Erst 1916 wurde an der oben benannten Stelle der Lindentunnel angelegt, der sich im südlichen Teil verzweigte und durch den mehrere elektrische Straßenbahnlinien fuhren. Mit 123 bzw. 187 Meter Länge fiel er eher kurz aus, und entspricht in etwa dem neuen U-Bahnhof Museumsinsel. Als 1923 die unterirdische Nordsüdbahn (heute U 6) ihren Betrieb aufnahm, wurde die Straßenbahnverbindung zunehmend obsolet und im gleichen Jahr teilweise, schließlich 1951 endgültig aufgegeben.
Bahnhofsarchitektur auf höchstem Niveau
Die Museumsinsel bildete mit dem von Karl Friedrich Schinkel entworfenen und 1825 eröffneten (Alten) Museum das kulturelle Zentrum der Stadt, das bis 1930 um vier weitere Museumsbauten erweitert wurde. Erreichbar war sie vom Bahnhof Börse (ab 1951 Marx-Engels-Platz, seit 1992 Hackescher Markt) jenseits der Spree. Mit dem Bahnhof Museumsinsel erhalten die Kunst- und Kulturtempel Berlins erstmals einen unmittelbaren Anschluss an das ÖPNV-Netz. Den hatte sich gut 90 Jahre zuvor ein Konsumtempel gleich gesichert: Das 1929 eröffnete Kaufhaus Karstadt am Hermannplatz besaß einen direkten, unterirdischen Zugang zum U-Bahnhof. Dessen Architekt Alfred Grenander prägte seit 1902 und wie kein zweiter die Bauten der Berliner Hoch- und Untergrundbahn. Die Mehrzahl der Bahnhöfe, für die er eine jeweils individuelle Gestaltung und Kennfarbe entwickelte, geht auf Grenander zurück, auch der 1927-1930 zum Knotenpunkt dreier Linien ausgebaute Bahnhof Alexanderplatz.
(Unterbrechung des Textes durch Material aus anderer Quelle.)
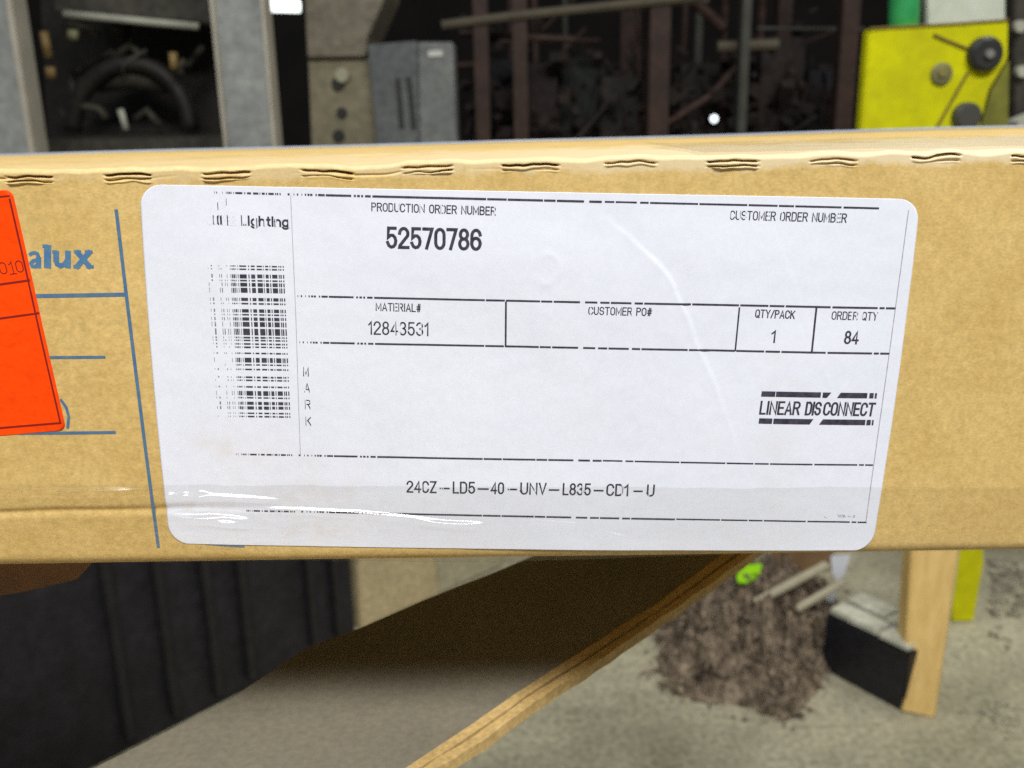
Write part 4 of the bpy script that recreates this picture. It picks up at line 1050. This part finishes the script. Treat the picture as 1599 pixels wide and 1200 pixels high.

Als dezente Reminiszenz an die Berliner Architektur- und Kunstgeschichte präsentiert sich nun auch der Bahnhof Museumsinsel. Bewusst nimmt dessen Architekt Max Dudler Bezug auf die Historie des Ortes: Die gewölbten Gleisdecken mit ihrer tiefblauen Farbigkeit und 6.662 Lichtpunkten greifen den Sternenhimmel aus Karl Friedrich Schinkels historischem Bühnenbild zu Mozarts Oper „Die Zauberflöte“ auf. Nur, dass statt der berühmten Koloraturarie der Königin der Nacht hier im 5-Minutentakt das nicht minder markante Warnsignal der sich schließenden U-Bahn-Waggontüren ertönt.